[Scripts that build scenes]
◆ ◆ ◆ ◆ ◆

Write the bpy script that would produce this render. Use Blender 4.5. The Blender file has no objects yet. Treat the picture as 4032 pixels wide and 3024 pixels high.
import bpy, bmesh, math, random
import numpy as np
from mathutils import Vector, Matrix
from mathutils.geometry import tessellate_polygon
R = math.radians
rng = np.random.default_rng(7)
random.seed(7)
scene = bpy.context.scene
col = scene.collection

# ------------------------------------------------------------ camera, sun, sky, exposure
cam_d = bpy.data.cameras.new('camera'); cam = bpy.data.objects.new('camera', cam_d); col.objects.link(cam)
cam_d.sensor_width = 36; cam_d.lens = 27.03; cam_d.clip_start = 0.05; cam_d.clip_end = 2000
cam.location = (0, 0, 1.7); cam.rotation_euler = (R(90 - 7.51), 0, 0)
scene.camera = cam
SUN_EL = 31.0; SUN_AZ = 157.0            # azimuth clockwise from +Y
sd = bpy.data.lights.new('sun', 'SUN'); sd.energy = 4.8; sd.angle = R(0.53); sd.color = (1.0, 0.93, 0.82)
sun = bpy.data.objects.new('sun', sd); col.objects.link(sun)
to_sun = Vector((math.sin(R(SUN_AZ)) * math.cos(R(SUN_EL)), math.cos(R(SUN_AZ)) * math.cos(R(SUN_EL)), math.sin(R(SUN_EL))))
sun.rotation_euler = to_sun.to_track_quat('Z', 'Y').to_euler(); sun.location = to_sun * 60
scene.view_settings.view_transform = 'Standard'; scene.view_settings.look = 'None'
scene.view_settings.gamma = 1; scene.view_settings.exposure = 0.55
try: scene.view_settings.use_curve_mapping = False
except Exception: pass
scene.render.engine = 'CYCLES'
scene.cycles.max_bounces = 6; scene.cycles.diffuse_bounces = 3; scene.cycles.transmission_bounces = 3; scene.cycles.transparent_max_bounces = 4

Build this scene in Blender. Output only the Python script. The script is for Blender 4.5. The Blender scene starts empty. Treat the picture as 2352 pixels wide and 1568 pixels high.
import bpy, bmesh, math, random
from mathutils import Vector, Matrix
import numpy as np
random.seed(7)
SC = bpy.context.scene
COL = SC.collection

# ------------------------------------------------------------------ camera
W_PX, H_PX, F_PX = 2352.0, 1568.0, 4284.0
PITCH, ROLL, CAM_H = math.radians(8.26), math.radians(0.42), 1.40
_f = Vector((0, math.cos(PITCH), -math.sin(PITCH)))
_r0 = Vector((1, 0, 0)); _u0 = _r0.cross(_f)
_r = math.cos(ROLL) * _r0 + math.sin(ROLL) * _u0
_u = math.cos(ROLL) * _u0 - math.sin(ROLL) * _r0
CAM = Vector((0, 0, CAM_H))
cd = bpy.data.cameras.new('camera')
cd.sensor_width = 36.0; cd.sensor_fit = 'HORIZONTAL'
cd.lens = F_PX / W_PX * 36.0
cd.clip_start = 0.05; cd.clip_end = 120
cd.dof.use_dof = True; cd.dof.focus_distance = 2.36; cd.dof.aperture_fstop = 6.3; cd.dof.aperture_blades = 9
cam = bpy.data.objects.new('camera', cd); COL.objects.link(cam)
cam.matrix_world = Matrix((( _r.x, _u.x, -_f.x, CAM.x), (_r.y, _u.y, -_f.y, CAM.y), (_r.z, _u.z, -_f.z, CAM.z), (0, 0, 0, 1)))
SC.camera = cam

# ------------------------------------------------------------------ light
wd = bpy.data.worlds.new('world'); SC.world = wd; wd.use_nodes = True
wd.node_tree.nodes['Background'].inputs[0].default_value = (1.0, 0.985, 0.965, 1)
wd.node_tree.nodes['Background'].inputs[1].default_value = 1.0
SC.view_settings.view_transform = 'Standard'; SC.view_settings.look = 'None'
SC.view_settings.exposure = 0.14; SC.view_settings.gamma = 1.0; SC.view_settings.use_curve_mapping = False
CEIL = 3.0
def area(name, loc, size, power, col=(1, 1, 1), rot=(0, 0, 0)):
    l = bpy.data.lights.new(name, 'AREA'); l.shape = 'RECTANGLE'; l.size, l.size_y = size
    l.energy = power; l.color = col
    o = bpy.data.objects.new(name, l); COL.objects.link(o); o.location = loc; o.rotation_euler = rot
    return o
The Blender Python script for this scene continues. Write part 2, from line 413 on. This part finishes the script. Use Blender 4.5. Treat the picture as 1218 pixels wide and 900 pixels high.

◆ ◆ ◆ ◆ ◆

**Instructions for the task:**
Copy all lines of the material above where the string "Write" occurs.

**Correct response:**
Write the bpy script that would produce this render. Use Blender 4.5. The Blender file has no objects yet. Treat the picture as 4032 pixels wide and 3024 pixels high.
The Blender Python script for this scene continues. Write part 2, from line 413 on. This part finishes the script. Use Blender 4.5. Treat the picture as 1218 pixels wide and 900 pixels high.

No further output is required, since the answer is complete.